_Objective_.
Repeat, exactly as written, every line from the one holding "What Blender Python" through the one holding "C = S.collection". Leave out all other lines.

_Data excerpts_.
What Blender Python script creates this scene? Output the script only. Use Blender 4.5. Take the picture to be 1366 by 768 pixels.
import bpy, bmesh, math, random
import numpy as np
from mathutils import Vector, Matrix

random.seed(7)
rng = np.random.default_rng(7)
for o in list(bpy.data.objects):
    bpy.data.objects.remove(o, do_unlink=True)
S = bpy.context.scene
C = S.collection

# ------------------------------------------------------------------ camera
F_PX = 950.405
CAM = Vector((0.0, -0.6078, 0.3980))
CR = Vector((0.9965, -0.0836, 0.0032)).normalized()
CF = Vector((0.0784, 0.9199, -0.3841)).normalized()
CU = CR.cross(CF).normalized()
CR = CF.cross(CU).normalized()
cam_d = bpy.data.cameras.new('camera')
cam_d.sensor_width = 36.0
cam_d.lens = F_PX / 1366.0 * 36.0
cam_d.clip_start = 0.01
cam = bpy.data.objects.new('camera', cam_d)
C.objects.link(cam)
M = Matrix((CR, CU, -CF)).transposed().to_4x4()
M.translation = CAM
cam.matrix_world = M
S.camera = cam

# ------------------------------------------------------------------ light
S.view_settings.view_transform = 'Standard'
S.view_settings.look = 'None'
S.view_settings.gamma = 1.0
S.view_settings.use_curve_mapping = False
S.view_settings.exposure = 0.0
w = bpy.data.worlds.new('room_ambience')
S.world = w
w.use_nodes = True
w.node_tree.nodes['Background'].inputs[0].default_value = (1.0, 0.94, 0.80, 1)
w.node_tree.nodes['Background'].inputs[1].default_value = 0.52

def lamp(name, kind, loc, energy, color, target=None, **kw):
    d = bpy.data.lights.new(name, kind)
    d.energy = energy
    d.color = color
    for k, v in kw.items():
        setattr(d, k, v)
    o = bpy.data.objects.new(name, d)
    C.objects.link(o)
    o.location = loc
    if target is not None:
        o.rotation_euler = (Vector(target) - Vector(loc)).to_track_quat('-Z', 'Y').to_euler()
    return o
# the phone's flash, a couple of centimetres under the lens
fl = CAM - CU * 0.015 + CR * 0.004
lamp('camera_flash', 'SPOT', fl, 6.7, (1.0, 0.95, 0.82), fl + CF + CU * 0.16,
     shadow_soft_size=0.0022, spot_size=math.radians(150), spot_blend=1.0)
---
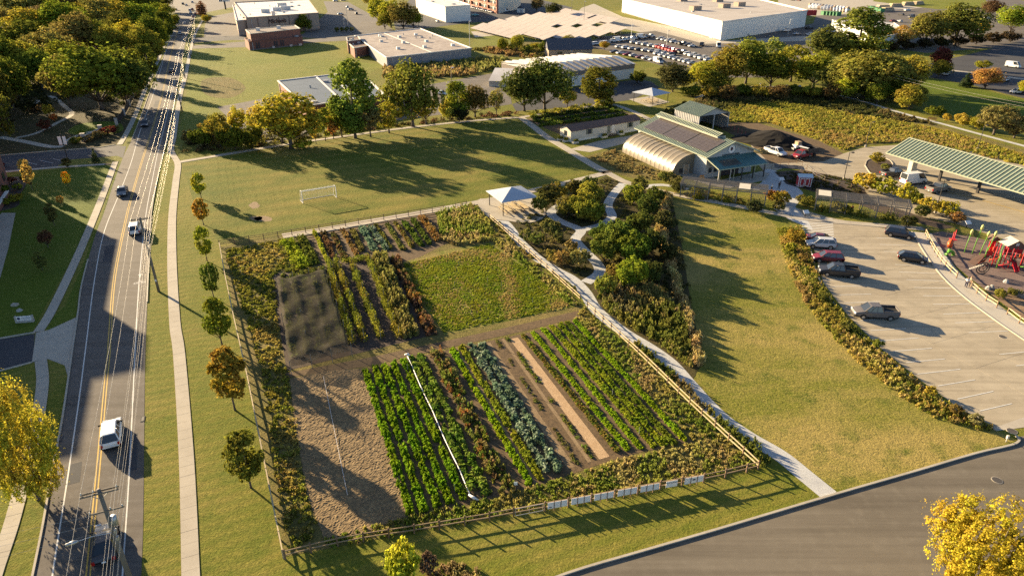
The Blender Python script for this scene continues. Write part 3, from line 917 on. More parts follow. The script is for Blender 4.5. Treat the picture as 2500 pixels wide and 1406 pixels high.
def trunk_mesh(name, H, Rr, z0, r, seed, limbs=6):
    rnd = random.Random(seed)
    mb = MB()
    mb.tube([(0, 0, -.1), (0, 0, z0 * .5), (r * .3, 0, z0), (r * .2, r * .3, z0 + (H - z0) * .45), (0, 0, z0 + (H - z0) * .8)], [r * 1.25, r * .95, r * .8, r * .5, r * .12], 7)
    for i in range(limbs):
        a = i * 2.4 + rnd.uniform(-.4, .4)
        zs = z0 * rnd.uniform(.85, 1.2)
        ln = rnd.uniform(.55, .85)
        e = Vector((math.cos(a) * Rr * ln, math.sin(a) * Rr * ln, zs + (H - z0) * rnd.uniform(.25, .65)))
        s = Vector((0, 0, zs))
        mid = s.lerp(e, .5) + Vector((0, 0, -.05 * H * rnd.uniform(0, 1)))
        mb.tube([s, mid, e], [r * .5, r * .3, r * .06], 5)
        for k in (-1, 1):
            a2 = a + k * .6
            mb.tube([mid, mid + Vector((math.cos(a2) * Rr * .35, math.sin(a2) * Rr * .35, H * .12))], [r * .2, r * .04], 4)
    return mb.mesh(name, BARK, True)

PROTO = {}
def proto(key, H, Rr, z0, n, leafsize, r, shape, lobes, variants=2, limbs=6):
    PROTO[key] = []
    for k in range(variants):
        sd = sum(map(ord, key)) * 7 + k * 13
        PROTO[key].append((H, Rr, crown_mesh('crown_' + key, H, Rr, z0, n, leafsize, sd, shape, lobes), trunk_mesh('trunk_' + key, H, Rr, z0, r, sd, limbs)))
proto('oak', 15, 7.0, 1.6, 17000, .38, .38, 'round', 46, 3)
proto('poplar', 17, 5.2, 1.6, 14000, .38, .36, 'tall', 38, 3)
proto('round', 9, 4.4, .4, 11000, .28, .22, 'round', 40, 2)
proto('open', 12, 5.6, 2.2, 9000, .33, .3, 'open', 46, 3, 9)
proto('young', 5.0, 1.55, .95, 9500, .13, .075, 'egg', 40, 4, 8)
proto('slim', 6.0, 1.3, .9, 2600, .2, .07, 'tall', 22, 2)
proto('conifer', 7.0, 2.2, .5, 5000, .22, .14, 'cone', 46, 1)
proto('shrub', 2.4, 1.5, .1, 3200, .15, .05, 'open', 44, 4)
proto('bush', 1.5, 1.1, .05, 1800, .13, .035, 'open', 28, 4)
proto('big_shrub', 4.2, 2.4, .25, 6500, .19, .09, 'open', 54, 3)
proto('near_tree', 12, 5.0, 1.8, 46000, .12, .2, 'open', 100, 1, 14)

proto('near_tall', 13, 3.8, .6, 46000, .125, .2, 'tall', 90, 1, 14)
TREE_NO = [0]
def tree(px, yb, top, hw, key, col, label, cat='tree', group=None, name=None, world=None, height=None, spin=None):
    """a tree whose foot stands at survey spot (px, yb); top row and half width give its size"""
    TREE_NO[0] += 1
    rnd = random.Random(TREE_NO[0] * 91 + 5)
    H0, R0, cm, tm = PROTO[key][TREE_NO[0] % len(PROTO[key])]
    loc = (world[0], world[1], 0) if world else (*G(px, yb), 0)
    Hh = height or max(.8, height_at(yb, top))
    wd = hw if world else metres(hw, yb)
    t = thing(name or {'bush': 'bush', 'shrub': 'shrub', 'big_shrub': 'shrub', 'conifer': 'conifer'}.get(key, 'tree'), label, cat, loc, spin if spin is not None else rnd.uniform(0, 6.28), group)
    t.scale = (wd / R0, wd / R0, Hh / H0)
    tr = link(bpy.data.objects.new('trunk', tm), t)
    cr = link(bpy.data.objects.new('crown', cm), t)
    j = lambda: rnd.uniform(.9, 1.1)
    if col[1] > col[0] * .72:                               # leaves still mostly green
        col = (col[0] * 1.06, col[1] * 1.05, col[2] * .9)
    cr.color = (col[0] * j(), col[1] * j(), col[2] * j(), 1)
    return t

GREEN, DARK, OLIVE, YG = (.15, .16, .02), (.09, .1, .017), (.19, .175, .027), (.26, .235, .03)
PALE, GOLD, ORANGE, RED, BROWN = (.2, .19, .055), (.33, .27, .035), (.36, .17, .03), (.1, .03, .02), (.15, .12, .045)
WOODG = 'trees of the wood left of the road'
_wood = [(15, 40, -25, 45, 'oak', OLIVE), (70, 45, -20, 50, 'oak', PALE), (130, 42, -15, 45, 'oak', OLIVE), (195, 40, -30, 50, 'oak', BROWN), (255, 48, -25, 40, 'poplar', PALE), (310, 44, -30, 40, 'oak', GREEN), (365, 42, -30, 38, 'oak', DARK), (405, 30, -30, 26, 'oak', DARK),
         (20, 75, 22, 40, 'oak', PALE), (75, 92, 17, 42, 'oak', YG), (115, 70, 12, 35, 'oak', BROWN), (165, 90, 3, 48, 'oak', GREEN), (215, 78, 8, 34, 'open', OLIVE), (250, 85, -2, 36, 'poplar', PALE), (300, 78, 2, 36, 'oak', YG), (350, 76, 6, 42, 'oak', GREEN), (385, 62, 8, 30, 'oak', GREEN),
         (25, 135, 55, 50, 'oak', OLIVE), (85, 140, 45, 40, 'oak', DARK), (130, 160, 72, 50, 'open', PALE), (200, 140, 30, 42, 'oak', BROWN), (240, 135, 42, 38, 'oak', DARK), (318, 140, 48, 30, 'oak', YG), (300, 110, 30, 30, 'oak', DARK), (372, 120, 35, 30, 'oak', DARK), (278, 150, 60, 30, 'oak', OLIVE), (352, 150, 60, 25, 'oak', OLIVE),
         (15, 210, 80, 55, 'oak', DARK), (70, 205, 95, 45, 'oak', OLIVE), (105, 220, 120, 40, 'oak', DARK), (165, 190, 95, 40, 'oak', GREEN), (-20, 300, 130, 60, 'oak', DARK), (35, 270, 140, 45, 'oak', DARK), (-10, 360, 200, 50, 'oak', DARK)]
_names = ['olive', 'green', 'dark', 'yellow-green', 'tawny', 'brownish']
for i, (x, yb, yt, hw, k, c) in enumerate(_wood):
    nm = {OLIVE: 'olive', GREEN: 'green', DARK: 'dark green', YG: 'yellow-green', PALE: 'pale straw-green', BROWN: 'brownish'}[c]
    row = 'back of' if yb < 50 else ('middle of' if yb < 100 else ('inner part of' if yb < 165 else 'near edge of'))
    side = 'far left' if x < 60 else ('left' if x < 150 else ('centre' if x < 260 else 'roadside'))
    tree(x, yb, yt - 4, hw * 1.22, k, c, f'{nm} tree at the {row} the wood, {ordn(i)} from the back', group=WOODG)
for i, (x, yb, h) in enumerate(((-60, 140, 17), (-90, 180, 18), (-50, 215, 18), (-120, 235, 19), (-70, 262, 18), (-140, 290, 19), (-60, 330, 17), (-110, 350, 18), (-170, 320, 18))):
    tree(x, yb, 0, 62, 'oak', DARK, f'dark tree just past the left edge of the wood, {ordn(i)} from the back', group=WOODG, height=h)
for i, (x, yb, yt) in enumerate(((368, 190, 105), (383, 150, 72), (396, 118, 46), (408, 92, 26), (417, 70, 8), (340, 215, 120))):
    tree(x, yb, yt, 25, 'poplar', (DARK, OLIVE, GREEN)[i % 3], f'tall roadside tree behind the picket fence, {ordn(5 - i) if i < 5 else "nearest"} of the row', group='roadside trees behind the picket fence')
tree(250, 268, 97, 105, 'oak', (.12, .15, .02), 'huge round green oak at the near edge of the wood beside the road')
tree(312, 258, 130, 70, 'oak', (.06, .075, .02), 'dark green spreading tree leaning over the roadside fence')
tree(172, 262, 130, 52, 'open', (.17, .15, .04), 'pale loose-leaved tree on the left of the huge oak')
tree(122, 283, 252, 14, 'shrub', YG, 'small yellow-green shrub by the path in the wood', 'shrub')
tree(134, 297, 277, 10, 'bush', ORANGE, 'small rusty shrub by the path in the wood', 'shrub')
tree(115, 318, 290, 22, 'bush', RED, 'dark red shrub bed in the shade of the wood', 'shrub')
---
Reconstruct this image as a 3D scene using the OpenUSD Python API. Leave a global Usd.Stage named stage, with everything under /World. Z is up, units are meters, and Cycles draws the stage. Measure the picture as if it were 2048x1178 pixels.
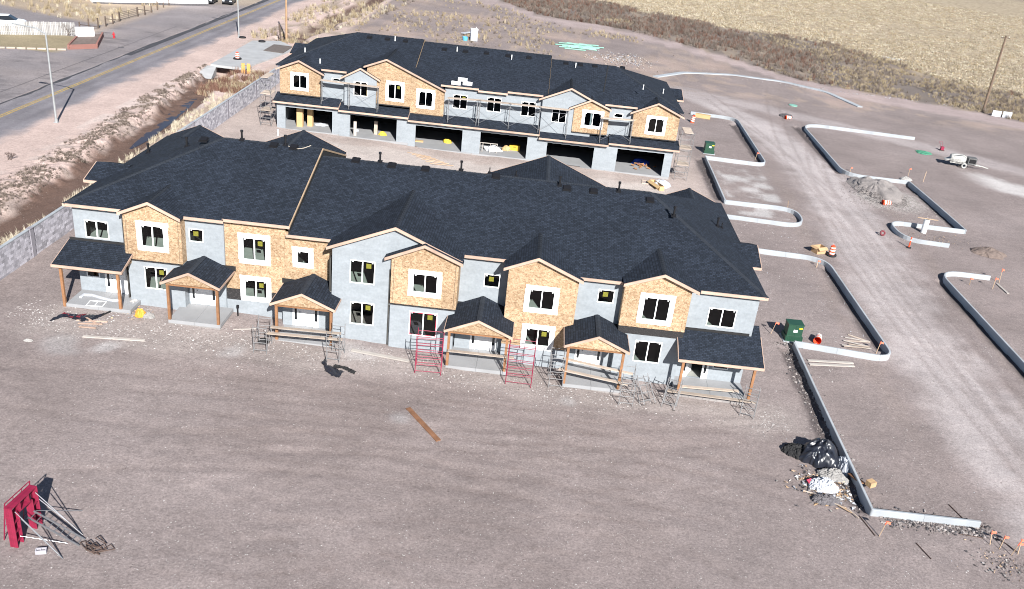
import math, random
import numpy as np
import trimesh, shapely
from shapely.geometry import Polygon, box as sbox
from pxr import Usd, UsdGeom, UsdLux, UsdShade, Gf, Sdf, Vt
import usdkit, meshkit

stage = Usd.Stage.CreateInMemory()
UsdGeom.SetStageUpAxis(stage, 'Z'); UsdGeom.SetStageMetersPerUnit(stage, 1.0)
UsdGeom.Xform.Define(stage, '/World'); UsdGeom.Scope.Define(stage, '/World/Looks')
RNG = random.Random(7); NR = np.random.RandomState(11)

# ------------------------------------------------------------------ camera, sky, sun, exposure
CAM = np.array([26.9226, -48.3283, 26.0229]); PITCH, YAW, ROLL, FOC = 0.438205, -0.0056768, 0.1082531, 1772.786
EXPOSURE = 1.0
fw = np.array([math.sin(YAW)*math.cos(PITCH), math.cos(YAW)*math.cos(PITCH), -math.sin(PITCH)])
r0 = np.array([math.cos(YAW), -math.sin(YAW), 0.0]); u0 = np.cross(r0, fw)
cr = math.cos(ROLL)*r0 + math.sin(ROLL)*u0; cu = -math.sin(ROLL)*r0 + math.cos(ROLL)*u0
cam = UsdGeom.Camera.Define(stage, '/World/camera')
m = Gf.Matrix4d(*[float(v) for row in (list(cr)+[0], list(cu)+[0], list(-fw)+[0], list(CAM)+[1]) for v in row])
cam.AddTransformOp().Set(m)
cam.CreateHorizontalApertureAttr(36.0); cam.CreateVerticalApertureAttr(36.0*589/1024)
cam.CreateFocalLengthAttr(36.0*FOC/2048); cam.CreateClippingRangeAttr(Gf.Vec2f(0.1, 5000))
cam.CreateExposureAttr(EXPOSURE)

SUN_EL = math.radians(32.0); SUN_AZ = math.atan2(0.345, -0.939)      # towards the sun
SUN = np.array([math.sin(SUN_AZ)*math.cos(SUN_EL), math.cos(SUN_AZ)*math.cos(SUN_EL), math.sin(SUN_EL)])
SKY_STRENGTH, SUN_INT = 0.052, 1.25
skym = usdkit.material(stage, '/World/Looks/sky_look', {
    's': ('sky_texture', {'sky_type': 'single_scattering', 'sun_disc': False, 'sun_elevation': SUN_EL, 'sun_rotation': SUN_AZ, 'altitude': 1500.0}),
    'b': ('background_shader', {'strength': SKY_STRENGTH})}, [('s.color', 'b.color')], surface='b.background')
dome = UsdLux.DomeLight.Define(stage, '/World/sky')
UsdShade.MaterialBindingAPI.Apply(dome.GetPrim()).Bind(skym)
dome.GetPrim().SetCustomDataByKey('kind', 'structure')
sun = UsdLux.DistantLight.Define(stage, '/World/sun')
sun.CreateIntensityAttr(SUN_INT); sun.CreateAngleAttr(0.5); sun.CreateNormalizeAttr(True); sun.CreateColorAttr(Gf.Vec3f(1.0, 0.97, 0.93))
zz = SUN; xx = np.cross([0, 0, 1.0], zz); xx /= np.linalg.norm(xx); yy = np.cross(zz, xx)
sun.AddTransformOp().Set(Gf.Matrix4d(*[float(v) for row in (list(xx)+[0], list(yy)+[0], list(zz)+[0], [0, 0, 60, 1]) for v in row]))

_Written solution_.
What Blender Python script creates this scene? Output the script only. Use Blender 4.5. Take the picture to be 1366 by 768 pixels.
import bpy, bmesh, math, random
import numpy as np
from mathutils import Vector, Matrix

random.seed(7)
rng = np.random.default_rng(7)
for o in list(bpy.data.objects):
    bpy.data.objects.remove(o, do_unlink=True)
S = bpy.context.scene
C = S.collection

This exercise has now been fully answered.